Conscients d'être "aveugles face aux slogans", ils représentent chacun avec leur tourmente personnelle l'impact de la désintégration du monde sur leur langage, leur corps.

Située entre 1911 et juste avant l’Anschluss en 1938, avec un mobilier de l'époque, il ne se s'agit pas toutefois d'une pièce historique, précise à l'AFP M. Rambert qui en 2016 a obtenu le prix du théâtre de l'Académie française.

"Je l'ai construite de l'inquiétude que j'ai en 2019 face à ce qui se passe un peu partout en Europe, dans les pays où je joue mes pièces comme en Italie ou en Espagne, où Vox (parti d'extrême-droite) a remporté de très grands scores" en avril, précise l'auteur de 57 ans.

"Si à une époque aussi brillante et créative, on n'a pas empêché l'arrivée du nazisme, que dire de maintenant? C'est facile de dire qu'aujourd'hui ce n'est pas le 3ème Reich. Mais il y a quelque chose de plus insidieux", assure cet habitué d'Avignon.

- "Le faux devient vrai" -

Ses pièces, comme "Une (micro) histoire économique du monde" en 2010, "Clôture de l'amour" qui avait triomphé au festival en 2011 puis connu un succès mondial avec sa traduction en 23 langues ou encore "Répétition" en 2014, ont été jouées partout, du Mexique à Taïwan en passant par l'Egypte.

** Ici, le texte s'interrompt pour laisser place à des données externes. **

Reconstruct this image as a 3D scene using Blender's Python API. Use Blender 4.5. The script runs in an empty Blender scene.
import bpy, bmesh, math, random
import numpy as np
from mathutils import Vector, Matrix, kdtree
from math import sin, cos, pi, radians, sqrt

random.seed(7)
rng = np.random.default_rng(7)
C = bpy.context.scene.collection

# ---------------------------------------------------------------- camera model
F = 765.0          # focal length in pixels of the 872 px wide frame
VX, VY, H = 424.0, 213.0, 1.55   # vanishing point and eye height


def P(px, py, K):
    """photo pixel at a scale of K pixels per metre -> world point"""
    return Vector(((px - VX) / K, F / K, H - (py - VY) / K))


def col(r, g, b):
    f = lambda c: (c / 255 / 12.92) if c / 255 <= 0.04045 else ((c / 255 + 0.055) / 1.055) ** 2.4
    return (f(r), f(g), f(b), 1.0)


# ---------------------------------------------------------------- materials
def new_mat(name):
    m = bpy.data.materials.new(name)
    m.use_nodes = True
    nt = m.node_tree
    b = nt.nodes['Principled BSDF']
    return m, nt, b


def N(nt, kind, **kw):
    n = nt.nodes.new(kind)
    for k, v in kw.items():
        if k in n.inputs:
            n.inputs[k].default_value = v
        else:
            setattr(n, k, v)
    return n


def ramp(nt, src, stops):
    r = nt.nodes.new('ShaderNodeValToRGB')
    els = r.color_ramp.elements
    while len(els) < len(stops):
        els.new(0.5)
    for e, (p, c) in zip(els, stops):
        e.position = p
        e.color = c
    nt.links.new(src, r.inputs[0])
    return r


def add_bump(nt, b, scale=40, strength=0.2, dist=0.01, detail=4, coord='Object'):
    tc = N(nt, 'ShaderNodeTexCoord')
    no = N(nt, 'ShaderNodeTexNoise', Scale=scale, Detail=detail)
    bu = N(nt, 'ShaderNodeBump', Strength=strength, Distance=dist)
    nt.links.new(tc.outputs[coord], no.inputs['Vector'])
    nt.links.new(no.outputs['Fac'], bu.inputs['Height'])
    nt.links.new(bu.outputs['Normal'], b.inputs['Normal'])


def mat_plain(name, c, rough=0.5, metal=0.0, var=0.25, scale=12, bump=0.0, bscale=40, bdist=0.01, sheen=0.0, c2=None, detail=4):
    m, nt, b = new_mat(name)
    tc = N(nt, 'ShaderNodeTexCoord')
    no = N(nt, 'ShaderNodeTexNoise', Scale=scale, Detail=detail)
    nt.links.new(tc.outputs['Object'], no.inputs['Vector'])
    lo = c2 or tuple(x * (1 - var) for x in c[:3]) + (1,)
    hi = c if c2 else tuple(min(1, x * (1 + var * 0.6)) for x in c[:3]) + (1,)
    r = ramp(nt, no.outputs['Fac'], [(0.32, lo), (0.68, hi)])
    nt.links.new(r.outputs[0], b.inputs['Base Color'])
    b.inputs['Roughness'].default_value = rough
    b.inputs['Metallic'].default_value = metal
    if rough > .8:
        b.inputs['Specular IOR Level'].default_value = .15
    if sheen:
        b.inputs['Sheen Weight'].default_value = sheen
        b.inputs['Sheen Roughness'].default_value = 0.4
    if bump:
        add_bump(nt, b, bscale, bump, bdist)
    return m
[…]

"Travailler dans tous ces pays me renvoie à un moment de l'histoire que je vis et que je trouve inquiétant, et mes pièces sont conscientes de l'état du monde", assure le metteur en scène qui se dit un "Européen extrêmement convaincu".

Et en tant que dramaturge, il affirme que son rôle est de "redresser le langage" à une époque dominée par la désinformation, où le faux devient vrai".

Le choix des acteurs n'est pas fortuit: il cré des pièces avec et pour ces grands interprètes depuis 2011.

Il a même réussi à convaincre Jacques Weber qui, pendant 50 ans de carrière, a boycotté le festival et notamment la cour d'honneur en raison selon lui de la mauvaise sonorisation.

Rambert n'est pas le seul au festival à traiter des inquiétudes à l'égard de l'Europe: Roland Auzet dans "Nous l'Europe, banquet des peuples" sur un texte du prix Goncourt Laurent Gaudé qui questionne le populisme, la démocratie et la représentativité.

Le festival, qui sous son directeur depuis 2013 Olivier Py est plus orienté vers les questions sociales et politiques que dans le passé, donne la parole cette année à Kirill Serebrennikov, enfant terrible du théâtre russe qui est interdit de voyage hors de Moscou pour une affaire controversée de détournement de fonds, et dont la pièce "Outside", sur le photographe chinois censuré Ren Hang qui s'est suicidé à 29 ans en 2017, sera présentée à Avignon.

A défaut de têtes d'affiche -à l'exception de la pièce d'ouverture-, la prestigieuse manifestation théâtrale met en avant de potentielles pépites qui peuvent créer la surprise.

Subventionné à 56%, le festival a connu un taux de fréquentation dépassant les 95% en 2018.